1 My dear brothers and sisters, how can you claim to have faith in our glorious Lord Jesus Christ if you favor some people over others? 2 For example, suppose someone comes into your meeting dressed in fancy clothes and expensive jewelry, and another comes in who is poor and dressed in dirty clothes. 3 If you give special attention and a good seat to the rich person, but you say to the poor one, “You can stand over there, or else sit on the floor”—well, 4 doesn’t this discrimination show that your judgments are guided by evil motives? 5 Listen to me, dear brothers and sisters. Hasn’t God chosen the poor in this world to be rich in faith? Aren’t they the ones who will inherit the Kingdom he promised to those who love him? 6 But you dishonor the poor! Isn’t it the rich who oppress you and drag you into court? 7 Aren’t they the ones who slander Jesus Christ, whose noble name you bear? 8 Yes indeed, it is good when you obey the royal law as found in the Scriptures: “Love your neighbor as yourself.” 9 But if you favor some people over others, you are committing a sin.
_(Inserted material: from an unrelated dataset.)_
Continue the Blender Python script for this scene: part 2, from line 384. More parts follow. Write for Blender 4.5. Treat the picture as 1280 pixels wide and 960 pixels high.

You are guilty of breaking the law. 10 For the person who keeps all of the laws except one is as guilty as a person who has broken all of God’s laws. 11 For the same God who said, “You must not commit adultery,” also said, “You must not murder.” So if you murder someone but do not commit adultery, you have still broken the law. 12 So whatever you say or whatever you do, remember that you will be judged by the law that sets you free. 13 There will be no mercy for those who have not shown mercy to others. But if you have been merciful, God will be merciful when he judges you.

If there is one sin that everyone in the world struggles with I have to believe that it’s the one that James is describing in this passage of scripture.  How easy is it to play favorites?  We do it all the time.  Even among the people that we like and consider our friends there are varying degrees of those relationships that result in different ways that we treat them.  Our closest friends get more of our time, attention, and affection.  We treat them better than we treat our social or casual friends, who we treat better than our acquaintances, who we treat better than strangers, and even among strangers we treat them differently based on how they look or what we do know about them.  We are all guilty of this sin, which James explains has significant implications.  If we break one part of the law, we break it all.

I think what is most alarming about this passage is the initial statement that James makes: “how can you claim to have faith in our glorious Lord Jesus Christ if you favor some people over others?”  I can deal with the fact that I am guilty of playing favorites.  I can even deal with the fact that by disobeying the command to not play favorite I am guilty of breaking the entire law.  But what I wrestle with the most is that James calls all of us out and says if you play favorites, how can you say that you have faith?  I believe that this is such a BIG deal to James, as well as God, for one simple reason.  Christ loves us all and came so everyone might benefit from His free gift of eternal life.

God is all inclusive, so why shouldn’t those who follow Christ be the same way.  Putting this in the context of reaching out to a lost world and sharing our faith even adds another dimension to this.  It’s bad enough that Christians don’t share their faith as often as we should, but how guilty should we feel that because we play favorites with some and exclude others, that those left out might never coem to know Christ.  I can see the negative impact of playing favorites and how that makes people feel as it is, but to think in terms of eternity and that there are those who will not be in heaven because we, as Christians, have excluded them makes me near sick to my stomache.